IT leaders cruising for a denial-of-service bruising, says security expert
Report finds nearly one in five UK firms experienced a DDOS attack in 2011
IT bosses in the UK are displaying "a degree of complacency" over distributed denial of service (DDoS) attacks, claim security experts at intrusion protection firm Corero Network Security.
And they have a survey conducted by Vanson Bourne among 300 enterprises in the UK and US to back up their claim.
Nearly two-thirds (63 per cent) of US IT directors said they are concerned about the threat of a DDoS attack versus 29 per cent in the UK, according to the report published today.
While 38 per cent of US companies had experienced an attack in the past 12 months, 18 per cent of UK companies had.
"Unless a company has experienced an attack, we do see a degree of complacency," Andrew Miller, chief operating officer at Corero Network Security, told Computing.
The reason for the difference between US and UK experiences is that UK firms have been slower to the web, so they have been less exposed to attacks, according to security analyst Richard Stiennon, chief research analyst at IT-Harvest.
"As [UK organisations] deploy web applications they tend to do so in a more cautious and protected manner and because of this may be experiencing less disruptive DDoS attacks. As the sophistication of attacks rises their numbers will become more in line with the US," Stiennon added.
A DDoS attack disables or degrades an organisation's web servers by bombarding them with bogus traffic.
While brute-force attacks can be easy to detect, application layer attacks can be more subtle and manifest only as degraded web application performance.
Once the preserve of technically sophisticated hackers, DDOS attacks have been widely adopted by criminal gangs to extort money from vulnerable web-only businesses, such as online gambling sites.
The victims pay up to call off an attack that can bring down a site or degrade its performance to the extent that it becomes unusable for customers.
More recently DDoS attacks by politically motivated hacktivists, such as Lulzsec and Anonymous, have targeted the websites of government agencies, financial services firms and even lawyers chasing aleged copyright thieves.
IT leaders on both sides of the Atlantic are fairly confident of meeting the challenge: 62 per cent say they have the technology to defend against DDoS attacks.

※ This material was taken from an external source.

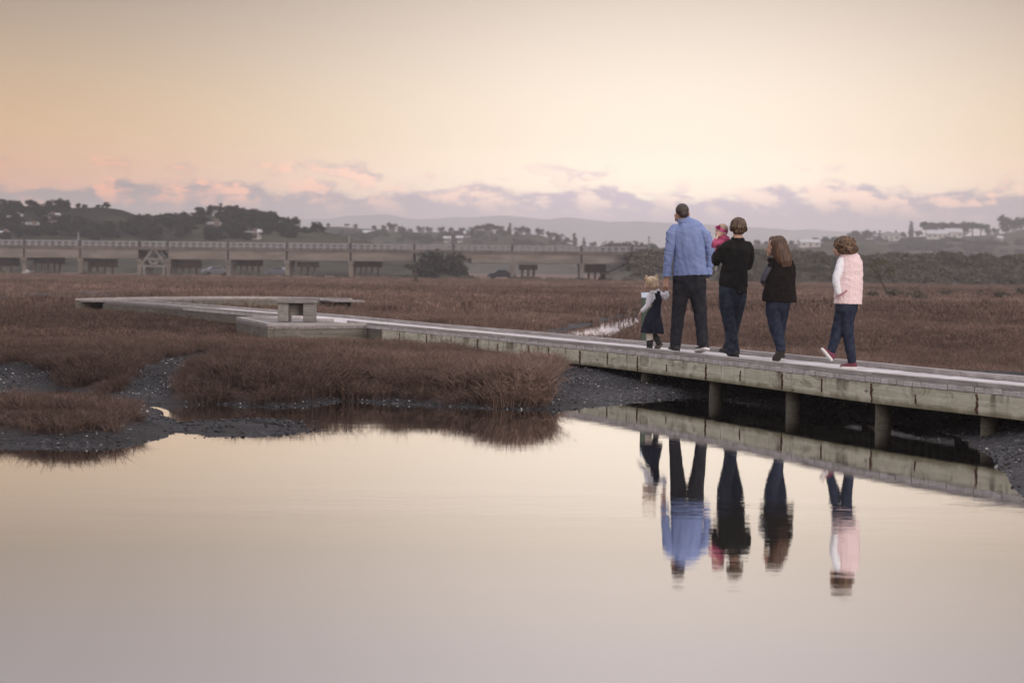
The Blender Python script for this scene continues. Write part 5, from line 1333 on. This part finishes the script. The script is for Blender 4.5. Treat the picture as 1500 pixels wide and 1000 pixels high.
f.tube(mb, [(1133.6, 444, 0, 12.2, .105), (1132.8, 458, 0, 11.2, .095), (1134.5, 472, .01, 10.2, .085), (1137.6, 484, .01, 9.6, .08), (1141, 497, -.01, 8.6, .072), (1143.2, 508, -.03, 7.4, .065), (1144, 514.5, -.04, 6.6, .06)], flat='end')
f.tube(mb, [(1147.4, 444, .02, 10.6, .105), (1147, 458, .05, 9.8, .09), (1145.6, 472, .1, 8.6, .08), (1145, 486, .16, 7.6, .07), (1146, 502, .23, 6.6, .06), (1147, 515, .28, 6.2, .06)], flat='end')
mb.fused('jeans', m_jean3, f.root, .008, 3, legfolds(.006, 9))
f.shoe(f.P(1146.0, 512.5, -.07), f.P(1134.0, 530.2, -.02), V3((-.25, .9, .25)), .085, .07, m_shoe, m_soled, .02)
f.shoe(f.P(1149, 525.2, .2), f.P(1146, 522.6, .42), V3((0, 0, 1)), .085, .065, m_shoe, m_soled, .02)

# ---- curly haired girl in the pink fleece vest
f = Fig(1245, 540, 'girl with curly brown hair in a fluffy pink vest and navy trousers walking last')
mb = MB()
f.ball(mb, 1234.5, 360.5, .0, 11, .09, 13.0); f.ball(mb, 1227.5, 368, .02, 6.6, .062, 6.8); f.ball(mb, 1222, 366, .04, 1.6, .014, 2.0)
f.tube(mb, [(1241, 382, 0, 6.8, .05), (1237, 371, .0, 6.4, .055)]); f.tube(mb, [(1243, 388, 0, 12, .065), (1242, 430, 0, 12, .07)])
f.tube(mb, [(1231, 386, -.04, 4.2), (1223, 408, -.08, 3.5), (1226.5, 428, -.08, 3)]); f.hand(mb, f.P(1226.5, 428, -.08), V3((.5, .3, -.9)), V3((.3, 1, 0)), .14, .5)
f.tube(mb, [(1257, 386, .02, 4.2), (1260, 415, .05, 3.5), (1257.5, 440, .05, 3)]); f.hand(mb, f.P(1257.5, 441, .03), V3((-.05, 0, -1)), V3((-1, .3, 0)), .15, .55)
f.tube(mb, [(1241, 452, 0, 8), (1243, 490, 0, 5), (1248, 530, 0, 3.5)]); f.tube(mb, [(1236, 452, .05, 8), (1225.5, 490, .05, 5), (1216, 519, -.02, 3.4)])
mb.fused('body', m_skin, f.root, .0065, 2)
r = random.Random(4); mb = MB(); f.ball(mb, 1237.2, 358.5, -.01, 15, .115, 13.2); f.ball(mb, 1241, 366, -.03, 14.5, .10, 8.8)
for i in range(230):
    a = r.uniform(0, 6.28); t_ = r.uniform(-1, 1); q = math.sqrt(1 - t_ * t_); x = 1238 + 17.0 * q * math.cos(a) + (2.5 if t_ < -.1 else 0); y = 360.5 - 14.2 * t_; dy = -.005 + .115 * q * math.sin(a)
    if x < 1226 and y > 364 and dy > -.03: continue
    mb.ball(f.P(min(x, 1256), y, dy), tuple(r.uniform(.008, .016) for _ in range(3)), nu=7, nv=5)
mb.fused('hair', m_hairc, f.root, .006, 1, strands(.005, 70, 60, 9))
mb = MB()
f.tube(mb, [(1241.5, 371.5, 0, 11.5, .075), (1243, 377, 0, 16.5, .098), (1244, 388, 0, 20, .115), (1244, 402, 0, 20.4, .12), (1243.2, 418, 0, 20.8, .125), (1242.2, 434, 0, 20.8, .127), (1242, 445, 0, 20.8, .13)], flat='end')
f.tube(mb, [(1252, 378, 0, 6), (1258, 385, .01, 6.2), (1260.5, 402, .03, 4.6)])
def fluffy(co): return .0035 * mnoise.noise(co * 55) + .0025 * mnoise.noise(co * 110) + folds(.006, seed=2)(co)
mb.fused('vest', m_pinkf, f.root, .007, 2, fluffy)
f.ring('collar', m_pinkf, f.P(1241, 371.5, 0), 10.8 * f.U, .078, 5 * f.U, 1.1, .016)
mb = MB(); f.tube(mb, [(1231.5, 382.5, -.05, 5.8), (1228.6, 391, -.075, 6.3), (1224.6, 402, -.10, 6.2), (1222.6, 409.5, -.11, 6.0), (1223.4, 417, -.11, 5.6), (1225.8, 428, -.105, 4.6)]); mb.fused('sleeve', m_white, f.root, .007, 3, folds(.006, 14, 22))
mb = MB(); f.tube(mb, [(1222.5, 434.5, -.118, 1.0), (1230, 431, -.128, 1.1), (1237.5, 425.5, -.133, 1.0)]); mb.build('pocket_edge', mat('pink_lining', (.36, .15, .18), None), f.root, smooth=True)
mb = MB()
f.tube(mb, [(1241.5, 436, 0, 17.0, .108), (1240.5, 450, 0, 17.0, .112)], flat='start')
f.tube(mb, [(1244, 447, 0, 13, .11), (1241.5, 462, -.01, 11.2, .1), (1241.2, 478, -.01, 9.4, .085), (1242.6, 493, -.01, 8.4, .075), (1245.2, 510, 0, 7.6, .07), (1247.6, 526, 0, 6.6, .062), (1248.2, 531, 0, 6.4, .06)], flat='end')
f.tube(mb, [(1236.5, 449, .03, 12, .105), (1233, 464, .05, 10.2, .095), (1229.2, 479, .06, 9.2, .08), (1224.8, 494, .04, 8.2, .075), (1219.8, 508, .0, 7.0, .066), (1216.6, 517, -.02, 6.2, .06)], flat='end')
mb.fused('trousers', m_jean3, f.root, .008, 3, legfolds(.006, 14))
for a, b_ in (((1248.6, 533, 0), (1249, 536, 0)), ((1215.2, 519, -.03), (1213.4, 522, -.03))):
    mb = MB(); f.tube(mb, [(*a, 5.0), (*b_, 4.8)]); mb.build('sock', m_sock, f.root, smooth=True)
f.shoe(f.P(1254.2, 540, -.02), f.P(1231, 539.4, .03), V3((0, 0, 1)), .08, .062, m_maroon, m_sole, .018)
f.shoe(f.P(1216.5, 528.5, -.04), f.P(1201.5, 510.8, -.05), V3((.75, .1, .65)), .08, .066, m_maroon, m_sole, .018)

# ---- little girl in the pinafore
f = Fig(956, 513.5, 'little blonde girl with pigtails in a navy pinafore')
mb = MB()
f.ball(mb, 954, 415.5, .0, 8.8, .082, 9.6); f.ball(mb, 949.5, 420, .03, 5.6, .055, 5.4); f.ball(mb, 945, 419.2, .045, 1.1, .01, 1.2); f.ball(mb, 951.6, 420.8, -.05, 1.0, .012, 1.8)
f.tube(mb, [(959.5, 431, 0, 3.8, .038), (956.5, 421, 0, 3.8, .04)]); f.tube(mb, [(961.8, 433, 0, 4.4, .035), (960.5, 462, 0, 5, .045), (957, 474, 0, 7, .06)])
f.tube(mb, [(953, 431, 0, 2.6), (950.6, 446, -.02, 2.3), (941, 455, .0, 1.9)]); f.hand(mb, f.P(940.6, 455.4, 0), V3((-.75, .2, -.75)), V3((.5, 0, -.6)), .10, .45, -1)
f.tube(mb, [(968.5, 432, 0, 2.6), (976, 438.5, 0, 2.3), (976.6, 428, 0, 1.9)]); f.hand(mb, f.P(976.6, 428, .01), V3((-.1, 0, 1)), V3((-.6, -.7, 0)), .095, .8, 1)
f.tube(mb, [(952.5, 474, 0, 4.5), (951.5, 492, 0, 3.2), (951.4, 508, 0, 2.6)]); f.tube(mb, [(961.5, 474, .02, 4.5), (962.5, 490, .03, 3.2), (963.5, 502, .0, 2.6)])
mb.fused('body', m_skinb, f.root, .0055, 2)
mb = MB(); f.ball(mb, 955, 413.6, -.008, 9.6, .088, 9.4); f.ball(mb, 957.6, 418, -.025, 8.0, .068, 6.6)
for rows in ([(949, 409.5, -.01, 3.0), (947.2, 406, -.01, 2.5), (946.3, 403.4, -.01, 1.2)], [(961, 409, -.01, 3.0), (961.8, 405, -.01, 2.3), (961.2, 401.6, -.01, 1.0)], [(948.2, 407.5, -.01, 2.3), (944.6, 408.6, -.01, 1.7), (944, 411, 0, .8)], [(962, 407, -.01, 2.0), (963.6, 408.4, -.01, 1.5), (963.6, 411, 0, .7)]): f.tube(mb, rows, n=8)
mb.fused('hair', m_hairk, f.root, .0055, 1, strands(.0025, 60, 14, 2))
for px_, py_ in ((949, 408.6), (961.4, 408)):
    mb = MB(); mb.ball(f.P(px_, py_, -.02), (.018, .016, .008), nu=10, nv=6); mb.build('hair_tie', m_white, f.root, smooth=True)
mb = MB()
f.tube(mb, [(960.8, 427.6, 0, 6.6, .05), (961.6, 431, 0, 9, .062), (962, 440, 0, 7.4, .06)])
f.tube(mb, [(954.5, 430, 0, 4), (951.6, 434, -.01, 4.8), (950.4, 441, -.02, 4.6), (949.4, 447, -.02, 4.2), (944.6, 451.8, -.01, 3.6), (941, 455, 0, 3.0)])
f.tube(mb, [(967, 430, 0, 4), (971, 433, 0, 4.4), (975.4, 437.6, 0, 4.3), (976.8, 433.5, 0, 3.8), (976.8, 428.5, 0, 3.1)])
mb.fused('blouse', m_white, f.root, .006, 2, folds(.004, 16, 24))
f.ring('collar', m_white, f.P(959.3, 427.2, 0), 6.2 * f.U, .05, 3.6 * f.U, 1.3, .006, Matrix.Rotation(math.radians(8), 3, 'Y'))
mb = MB()
f.tube(mb, [(962.4, 431.5, 0, 7.4, .066), (962.8, 438, 0, 7.3, .068), (961.4, 449.5, 0, 6.5, .062), (958.4, 458, 0, 10, .085), (957, 467, 0, 13, .105), (956.2, 477, 0, 15.2, .12), (955.6, 487.4, 0, 17, .132)], flat='end')
def pleats(co):
    a = math.atan2(co.y, co.x - f.P(956, 475).x); k = max(0, min(1, (.40 - co.z) / .2)); return k * .008 * math.sin(a * 15 + 2 * mnoise.noise(co * 6)) + .002 * mnoise.noise(co * 25)
mb.fused('pinafore', m_navy, f.root, .006, 2, pleats)
mb = MB(); f.tube(mb, [(951.8, 484, 0, 5.4), (951.4, 494, 0, 5.0), (951.4, 502, 0, 4.3)]); f.tube(mb, [(961.5, 484, .02, 4.6), (962, 492, .02, 4.0)]); mb.fused('tights', m_tights, f.root, .006, 2)
for rows in ([(951.8, 500, 0, 5.2), (951.6, 506, 0, 4.6), (951.6, 511, 0, 4.4)], [(960.6, 490.5, .02, 4.6), (962.2, 496, .0, 4.6), (964.4, 501.5, -.03, 4.4)]):
    mb = MB(); f.tube(mb, rows); mb.fused('boot', m_shoe, f.root, .006, 2)
f.shoe(f.P(954.6, 513.4, -.04), f.P(945.4, 512.8, .06), V3((0, 0, 1)), .062, .05, m_shoe, m_soled, .012)
f.shoe(f.P(968.4, 502, -.04), f.P(960.4, 513.2, -.02), V3((-.2, .9, .35)), .068, .05, m_shoe, m_solebr, .014)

But what they have in place may not be up to the job, warned Miller.
"IT directors who believe they are protected against DDoS attack because they have traditional perimeter security technology, such as network firewalls, in place, may be lulled into a false sense of security.
"These companies should consider purpose-built DDoS defence technology to block attacks and maintain continual availability lest the business suffer significant loss."
Miller said attacks were aimed not just at disabling servers to prevent customers from using them, but as smokescreens to distract security staff while a more subtle targeted attack – for example, to acquire intellectual property – is carried out elsewhere.
With the high-profile antics of the Anonymous group and its imitators front of mind, a third of UK companies who had reported an attack blamed hacktivism. But that wasn't uniform across vertical markets.
The UK retail sector in the UK considers extortion to be the primary motivator. But the finance sector points the finger at ideological motives.
Levels of concern also vary by vertical. More than half (52 per cent) of retailers expressed a high level of concern about DDoS attacks.
But 28 per cent of financial firms were this worried, only 11 per cent of manufacturers and just seven per cent of firms in other commercial sectors had a high level of concern.
More than half (52 per cent) of US companies thought attacks came from unscrupulous competitors. Half this proportion of UK companies blamed competitors.